The Treasury Department’s Office of Foreign Assets Control announced recently that a multinational company has agreed to pay $4.38 million to settle its potential civil liability for 225 apparent violations of multiple OFAC sanctions programs.

OFAC states that this case highlights that commercial activity that might not otherwise violate its regulations (e.g., the sale of non-U.S. goods by a non-U.S. person to an entity in a sanctioned country) can cause a violation when related financial transactions are processed through or involve U.S. financial institutions. It also emphasizes the importance of maintaining an effective, risk-based sanctions compliance program and training key staff to identify and escalate potential violations to the appropriate compliance personnel.

According to OFAC, the apparent violations occurred when the company’s wholly-owned subsidiary directed customers in Iran, Syria, and Sudan to make payments to its bank account at the United Arab Emirates branch of a U.S. financial institution and made payments from that same account to entities in Iran and Syria. OFAC notes that the subsidiary continued this activity over several years despite having received communications from its parent company and various financial institutions regarding its banking activity giving rise to sanctions concerns.

OFAC attributes the apparent violations primarily to deficiencies in the parent company’s global sanctions compliance program. Specifically, the company did not have in place procedures to regularly monitor the subsidiary’s activities to identify potential sanctions issues. In addition, subsidiary personnel did not have substantive training on U.S. sanctions and did not consult with the parent company’s compliance program manager on the transactions at issue.

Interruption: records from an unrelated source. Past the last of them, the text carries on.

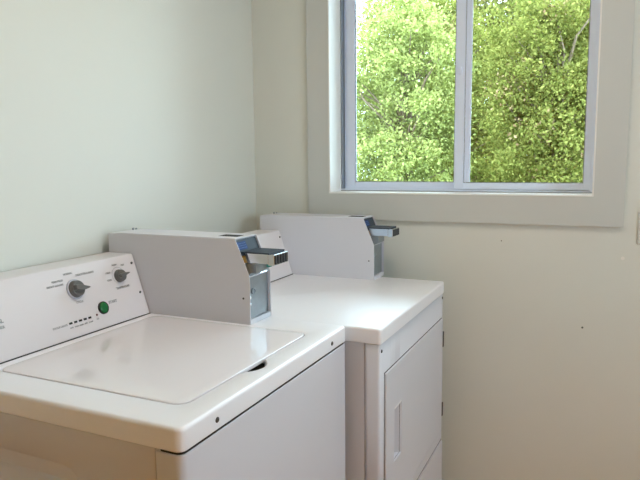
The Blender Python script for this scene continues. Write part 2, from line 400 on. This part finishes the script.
# finer ring counts for the lid opening
def up(P): return P
sd = 40
L = [(None, w) for _, w in L]
geo = [(.012, .004, -LH+.004), (.002, .014, -LH), (0, .016, -LH+.002)]
L = [(rrect(XK+q, XF-q, q, YW-q, r, side=sd), w) for q, r, w in geo]
for i in range(6):
    a = math.radians(90*i/5); q = .0075*(1-math.cos(a)); L.append((rrect(XK+q, XF-q, q, YW-q, max(.016-q, .004), side=sd), -.0075+.0075*math.sin(a)))
g = .0028
L.append((notch(rrect(LX0-g-.003, LX1+g+.003, LY0-g-.003, LY1+g+.003, .030, side=sd)), 0))
L.append((notch(rrect(LX0-g-.001, LX1+g+.001, LY0-g-.001, LY1+g+.001, .028, side=sd)), -.0008))
L.append((notch(rrect(LX0-g, LX1+g, LY0-g, LY1+g, .027, side=sd)), -.0025))
L.append((notch(rrect(LX0-g, LX1+g, LY0-g, LY1+g, .027, side=sd), .8), -.018))
bm = loft(L, I)
top = obj('top_panel', bm, M['enamel'], washer); top.data.shade_smooth(); top.modifiers.new('e', 'EDGE_SPLIT').split_angle = math.radians(40)
n_ = 14
obj('notch_shade', loft([(notch(rrect(LX1-.03, LX1+g-.0003, .26, .38, .002, side=sd), .97), -.0176), (notch(rrect(LX1-.03, LX1+g-.0003, .26, .38, .002, side=sd), .97), -.0168)], I), M['dark'], washer)  # dark sheet painting the shade at the bottom of the lid's finger recess
for (y, z) in ((.100, -.0225), (.591, -.0225)): screw(top, (XF, y, z), (1, 0, 0), .0052)
e = .0022; Ll = [(rrect(LX0+.004, LX1-.004, LY0+.004, LY1-.004, .022), -.009), (rrect(LX0, LX1, LY0, LY1, .025), -.008)]
for i in range(5):
    a = math.radians(90*i/4); q = e*(1-math.cos(a)); Ll.append((rrect(LX0+q, LX1-q, LY0+q, LY1-q, .025-q), .0006-e+e*math.sin(a)))
Ll.append((rrect(LX0+.02, LX1-.02, LY0+.02, LY1-.02, .012), .0008))
lid = obj('lid', loft(Ll, I), M['enamel_lid'], washer); lid.data.shade_smooth(); lid.modifiers.new('e', 'EDGE_SPLIT').split_angle = math.radians(40)
# cabinet: core, near side panel with its pressed rib, wrap-round front panel
ZFl = -ZT
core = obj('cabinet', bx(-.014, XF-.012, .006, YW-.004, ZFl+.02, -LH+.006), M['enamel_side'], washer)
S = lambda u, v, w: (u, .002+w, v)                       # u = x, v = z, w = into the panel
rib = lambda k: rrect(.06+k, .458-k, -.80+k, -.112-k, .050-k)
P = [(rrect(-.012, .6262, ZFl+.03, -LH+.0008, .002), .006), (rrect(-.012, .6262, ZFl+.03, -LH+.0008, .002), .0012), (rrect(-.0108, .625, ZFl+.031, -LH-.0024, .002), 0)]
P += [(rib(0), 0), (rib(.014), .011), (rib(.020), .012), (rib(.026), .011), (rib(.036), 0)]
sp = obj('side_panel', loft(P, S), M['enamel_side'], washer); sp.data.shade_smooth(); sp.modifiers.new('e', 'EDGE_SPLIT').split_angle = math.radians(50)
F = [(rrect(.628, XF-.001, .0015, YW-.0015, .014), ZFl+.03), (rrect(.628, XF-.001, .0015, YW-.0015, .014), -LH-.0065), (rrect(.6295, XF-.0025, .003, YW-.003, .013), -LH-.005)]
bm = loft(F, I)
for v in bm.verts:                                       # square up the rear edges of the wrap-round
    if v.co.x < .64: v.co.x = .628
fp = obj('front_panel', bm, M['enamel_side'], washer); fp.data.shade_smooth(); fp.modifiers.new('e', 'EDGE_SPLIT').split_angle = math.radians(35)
obj('seam_and_shade', loft([(rrect(.629, XF-.0035, .004, YW-.004, .0125), -LH-.012), (rrect(.629, XF-.0035, .004, YW-.004, .0125), -LH+.001)], I), M['black'], washer)  # black strip behind the lip gap, its shade put into the colour
for x in (.05, .62):
    for y in (.06, .62): obj('foot', lathe([(.022, 0), (.022, .012), (.012, .016), (.012, .05)], (0, 0, 1), (1, 0, 0), (x, y, ZFl), n=16), M['black'], washer)
con = console(washer, .001, .5875)
cb = coin_box(washer, .5889, True)

def knob(parent, y, z, r, h, ang, dial=True, name='knob'):
    bm = bmesh.new(); o_ = cpt(y, z)
    lathe([(r, 0), (r, .004), (r*.93, .007), (r*.88, h*.55), (r*.78, h*.62), (.0005, h*.62)], TN, TU, o_, n=32, bm=bm)
    Y = Vector((0, 1, 0)); d = Y*math.cos(ang)+TU*math.sin(ang); q = TN.cross(d)    # the grip bar and pointer
    def pp(a, b, c): return o_+d*a+q*b+TN*c
    pts = [(-r*.80, .30), (-r*.5, .36), (r*.3, .30), (r*1.12, .12), (r*1.30, .0)]
    outl = [(a*1, b*r) for a, b in pts]+[(a, -b*r) for a, b in pts[::-1][1:]]
    lo = [bm.verts.new(pp(a, b, h*.35)) for a, b in outl]; hi = [bm.verts.new(pp(a*.94, b*.75, h)) for a, b in outl]
    bm.faces.new(hi); bm.faces.new(lo[::-1]); n = len(lo)
    for i in range(n): bm.faces.new((lo[i], lo[(i+1) % n], hi[(i+1) % n], hi[i]))
    k = obj(name, bm, M['knob'], parent, bevel=.0008); 
    if dial:
        obj('dial_ring', lathe([(r*1.13, 0), (r*1.13, .0025), (r*1.08, .0045), (r*1.0, .0045)], TN, TU, cpt(y, z, .0001), n=40), M['dial'], k, smooth=False)
    return k
k1 = knob(con, .358, .111, .0225, .027, math.radians(-10)); k1['label'] = 'larger grey cycle selector knob'
k2 = knob(con, .515, .117, .0178, .022, math.radians(6), dial=False); k2['label'] = 'smaller grey temperature knob'
# thin ring printed round the small knob
bm = bmesh.new(); o_ = cpt(.513, .119, .0003); Y = Vector((0, 1, 0)); n = 30
ra = []
for i in range(n+1):
    a = math.radians(20+200*i/n); d = Y*math.cos(a)+TU*math.sin(a); ra.append((bm.verts.new(o_+d*.0222), bm.verts.new(o_+d*.0231)))
for a, b in zip(ra, ra[1:]): bm.faces.new((a[0], b[0], b[1], a[1]))
obj('dial_scale', bm, M['ink'], con)
gb = obj('start_button', lathe([(.0165, 0), (.0165, .004), (.0150, .0055), (.0142, .0035)], TN, TU, cpt(.428, .050), n=32), M['black'], con, smooth=False); gb['label'] = 'black bezel of the start button'
bt = obj('button_cap', lathe([(.0142, .0), (.0142, .0045), (.012, .0062), (.0003, .0068)], TN, TU, cpt(.428, .050), n=32), M['green'], gb, smooth=True); bt['label'] = 'green button cap'
for i in range(5):
    y = .3165+i*.0152; bm = bmesh.new()
    for v in box(bm, -.0046, .0046, -.0025, .0025, 0, .0008): pass
    o = obj('indicator_light', bm, M['black'], con); o.matrix_local = cmat(y, .0365)
o = obj('indicator_light', lathe([(.0028, 0), (.0028, .0008), (.0002, .001)], (0, 0, 1), (1, 0, 0), (0, 0, 0), n=14), M['red'], con); o.matrix_local = cmat(.402, .038); o['label'] = 'round dark red indicator light'
def txt(body, y, z, size, align='CENTER', bold=.0002): return text_mesh('printed_label', body, size, M['ink'], con, cmat(y, z), align, bold)
txt('NORMAL', .350, .1505, .0068); txt('DELICATES & KNITS', .372, .1425, .0068, 'LEFT')
txt('PERM PRESS', .330, .1380, .0064, 'RIGHT'); txt('BRIGHT COLORS', .328, .1285, .0064, 'RIGHT')
txt('CYCLE', .362, .0790, .0072); txt('TEMPERATURE', .517, .0870, .0075, bold=.0004)
txt('WARM', .508, .1475, .0060); txt('HOT', .538, .143, .0060); txt('COLD', .487, .131, .006, 'RIGHT'); txt('COOL', .486, .112, .006, 'RIGHT')
txt('START', .452, .0580, .0100, 'LEFT', .0004); txt('STATUS LIGHTS', .306, .0350, .0062, 'RIGHT')
for i, s_ in enumerate(('ADD', 'WASH', 'RINSE', 'SPIN', 'DONE')): txt(s_, .3165+i*.0152, .0260, .0048)
txt('LID', .402, .0280, .0050)
txt('COMMERCIAL', .146, .0830, .0120, 'RIGHT', .0006); txt('WASHER', .146, .0700, .0090, 'RIGHT')

# ------------------------------------------------------------------ dryer
DX, DY, DZ, DB = .07306, .74049, -.0102, .00675
XD = .7659; YD0, YD1 = .7128, 1.4023
dryer = bpy.data.objects.new('clothes_dryer', None); C.objects.link(dryer)
dryer.matrix_world = Matrix.Translation((XD, YD0, ZT+DZ)) @ Matrix.Rotation(DB, 4, 'Z') @ Matrix.Translation((-DX, DY-YD0, 0)) @ Matrix.Translation((DX-XD+DX, 0, 0))
tag(dryer, 'white coin dryer with a front door, standing between the washer and the window wall', 'clothes dryer')
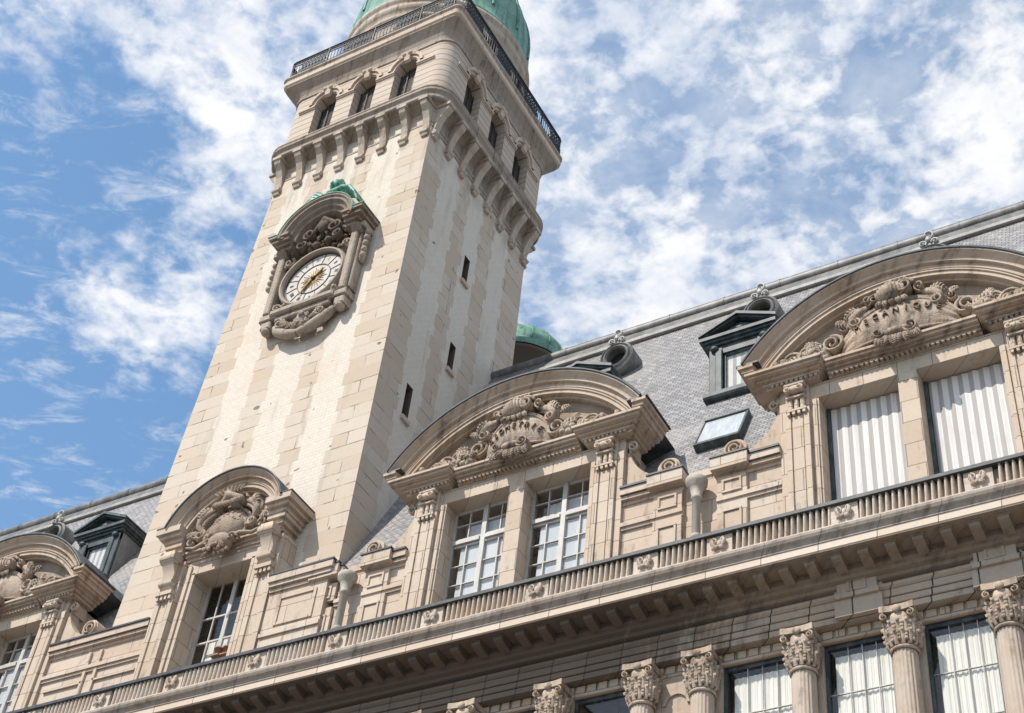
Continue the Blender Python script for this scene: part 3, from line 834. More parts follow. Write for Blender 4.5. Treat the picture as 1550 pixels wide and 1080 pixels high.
    mb.volute(xc+.36, 27.10, y-.36, .20, 1.8, 1, math.pi, .055, .22); mb.volute(xc-.40, 27.12, y-.36, .15, 1.5, -1, 0, .05, .22)
    for k in range(6): mb.leaf((xc-.32+.13*k, y-.46, 27.08), R(-90-30+12*k+rnd.uniform(-8, 8)), rnd.uniform(.30, .46), .20, curl=rnd.uniform(-.3, .3), proud=.10)
    mb.ball((xc, y-.42, 26.84), (.16, .10, .15)); mb.ball((xc-.02, y-.60, 27.08), (.09, .06, .07))
    mb.build('cartouche', 'carve', parent)
    for sg in (-1, 1):
        mb = MB()
        garland(mb, xc+sg*(hw+.40), 27.12, xc+sg*3.05, 27.10, y-.10, 15, .10, .055, rnd)
        mb.build('fruit_garland', 'carve', parent)
    return surf

LAYERS = [(26.72, 26.80, .03), (26.80, 26.87, .12), (26.87, 26.93, .22), (26.93, 27.0, .36), (27.0, 27.07, .43)]
ENDS = [(27.072, 27.14, .46), (27.142, 27.24, .52), (27.242, 27.33, .60)]
def double_dormer(xc, win, text, kind, note):
    mb = MB(); yw = -.10
    for a, b in ((-3.0, -2.07), (2.07, 3.0)): mb.box(xc+a, xc+b, yw, 2.6 if True else 0, 21.7, 26.28)
    mb.box(xc-.22, xc+.22, yw, .62, 21.7, 26.28)
    mb.box(xc-3.0, xc+3.0, yw, 2.6, 26.282, 26.718)
    # inner jamb mouldings
    for s in (-1, 1):
        mb.box(xc+s*2.16-.045, xc+s*2.16+.045, yw-.05, yw-.002, 21.7, 26.22)
        mb.box(xc+s*2.92-.08, xc+s*2.92+.08, yw-.06, yw-.002, 21.7, 26.3)
    # interior
    mb.box(xc-2.07, xc+2.07, 1.9, 2.0, 21.7, 26.28, 1)
    # dormer roof running back into the slates
    dz = 24.98
    d = mb.build('stone_dormer', ['dorm', 'interior'], bld)
    if note: tag(d, note)
    mb = MB()
    mb.arc(xc, 25.0, [(4.31, .60), (4.31, 2.9), (3.5, 2.9), (3.5, .60)], R(-57), R(57), 36, 0, True)
    mb.arc(xc, 25.0, [(4.345, -.79), (4.405, -.79), (4.405, .66), (4.345, .66)], R(-57.2), R(57.2), 44, 0, True)
    for s in (-1, 1): mb.box(xc+s*3.56-.28, xc+s*3.56+.28, -.74, .64, 27.333, 27.38)
    mb.build('lead_capping', 'lead', d)
    # pilasters
    for s in (-1, 1):
        mb = MB()
        mb.box(xc+s*2.55-.28, xc+s*2.55+.28, -.20, yw-.001, 21.7, 26.715)
        for k in (-1, 1): mb.box(xc+s*2.55+k*.22-.06, xc+s*2.55+k*.22+.06, -.245, -.202, 21.7, 25.75)
        mb.box(xc+s*2.55-.12, xc+s*2.55+.12, -.225, -.202, 21.7, 25.75)
        console(mb, xc+s*2.55, -.21, 25.80, 26.70, .25)
        # side console under the return
        mb.volute(xc+s*3.16, 26.45, .05, .17, 1.4, -s, math.pi/2, .06, .10)
        mb.box(xc+s*3.06-.06, xc+s*3.06+.06, -.02, .5, 26.3, 26.7)
        mb.build('pilaster', 'dorm', d)
    # entablature with dentils
    mb = MB()
    for z0, z1, ov in LAYERS:
        mb.box(xc-1.78, xc+1.78, -.13-ov*.75, .0, z0, z1)
        for s in (-1, 1):
            xa, xb = sorted((xc+s*(1.98-ov*.5), xc+s*(3.22+ov)))
            mb.box(xa, xb, -.27-ov, .58, z0, z1-.001)
    for z0, z1, ov in ENDS:
        for s in (-1, 1):
            xa, xb = sorted((xc+s*3.42, xc+s*(3.20+ov)))
            mb.box(xa, xb, -.26-ov*.80, .60, z0, z1)
    x = -1.70
    while x < 1.72: mb.box(xc+x, xc+x+.065, -.26, -.155, 26.735, 26.797); x += .118
    for s in (-1, 1):
        x = 2.02
        while x < 3.1: mb.box(xc+s*x-.0325, xc+s*x+.0325, -.375, -.302, 26.735, 26.797); x += .118
    mb.build('cornice', 'dmould', d)
    # arched pediment ring + tympanum
    mb = MB()
    mb.arc(xc, 25.0, [(4.342, .60), (4.342, -.76), (4.31, -.76), (4.27, -.69), (4.21, -.60), (4.17, -.585), (4.165, -.60), (4.125, -.60), (4.12, -.50), (4.00, -.50), (3.985, -.46), (3.965, -.44), (3.96, -.50), (3.93, -.50), (3.925, -.46), (3.83, -.46), (3.82, -.30), (3.78, -.28), (3.78, .60)], R(-57.2), R(57.2), 48)
    mb.build('arched_pediment', 'dmould', d)
    mb = MB()
    pl = [(xc-3.2, 26.9), (xc+3.2, 26.9)]+[(xc+3.79*math.sin(a), 25+3.79*math.cos(a)) for a in np.linspace(R(57), R(-57), 30)]
    mb.extrY(pl, -.10, .3)
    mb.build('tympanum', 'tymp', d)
    surf = cartouche(xc, kind, d)
    if text:
        if kind == 'wide': letters_arc(d, text, xc+.04, 24.30, 3.40, .20, surf, .070, .06, 'letter')
        else: letters_arc(d, text, xc+.02, 26.55, 1.14, .19, surf, .155, .06, 'letter')
    # side scrolls
    for s in (-1, 1):
        mb = MB()
        pl = [(xc+s*3.0, 25.12)]+[(xc+s*(4.15-1.13*math.sin(a)), 26.75-1.45*math.cos(a)) for a in np.linspace(0, math.pi/2, 14)]
        pl = [(xc+s*3.0, 25.12), (xc+s*4.15, 25.12)]+pl[1:]
        mb.extrY(pl[::s], -.02, .34)
        mb.lathe(0, 0, [(.0, 0)], 3) if False else None
        cyl = [(xc+s*4.16+.29*math.cos(a), 25.44+.29*math.sin(a)) for a in np.linspace(0, 2*math.pi, 25)[:-1]]
        mb.extrY(cyl, -.06, .36, 0)
        mb.volute(xc+s*4.16, 25.44, -.06, .285, 2.2, s, -math.pi/2, .065, .05)
        mb.build('side_scroll', 'dmould', d)
    # window fillings
    for a, b in ((-2.07, -.22), (.22, 2.07)):
        if win == 'casement': casement(xc+a, xc+b, 21.9, 25.25, 26.28, .40, d)
        else:
            mb = MB(); mb.box(xc+a, xc+a+.09, .36, .44, 21.7, 26.28); mb.box(xc+b-.05, xc+b, .36, .44, 21.7, 26.28)
            mb.build('window_frame', 'zincdark', d)
            mb = MB(); N = 40; X0, X1 = xc+a+.10, xc+b-.05
            for k in range(N):
                xa = X0+(X1-X0)*k/N; xb = X0+(X1-X0)*(k+1)/N
                ya, yb = .41+.012*math.sin(xa*27), .41+.012*math.sin(xb*27)
                mb.add([(xa, ya, 21.7), (xb, yb, 21.7), (xb, yb, 26.25), (xa, ya, 26.25)], [(0, 1, 2, 3)], 0, True)
            mb.build('striped_curtain', 'striped', d)
    return d
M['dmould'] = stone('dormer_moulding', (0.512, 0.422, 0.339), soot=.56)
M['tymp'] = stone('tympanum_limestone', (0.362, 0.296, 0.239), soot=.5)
M['letter'] = stone('letter_limestone', (.21, .165, .125), soot=.2)  # dark base stands in for the shadows that pick out the letters
double_dormer(-6.5, 'curtain', 'MECANIQUE', 'wide', 'stone dormer with striped curtains and the carved word MECANIQUE')
double_dormer(3.5, 'casement', None, 'shield', None)
double_dormer(-16.5, 'casement', 'GEOMETRIE', 'shield', 'stone dormer with white glazed casements right of the tower')
double_dormer(-34.5, 'casement', None, 'shield', 'stone dormer at the far left, half out of the picture')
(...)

The statutory maximum civil monetary penalty applicable in this matter is $71.4 million and the base penalty amount is $21.9 million. Aggravating factors included the subsidiary’s sustained failure to exercise a due degree of caution or care in complying with U.S. sanctions requirements and the parent’s company’s status as a commercially sophisticated entity serving customers in more than 100 countries. Mitigating factors included the parent company’s penalty history, quick action to determine the root causes of the conduct at issue, and adoption of new and more effective internal controls and procedures, including updating its export control standards and improving its employees’ understanding of U.S. export controls and sanctions.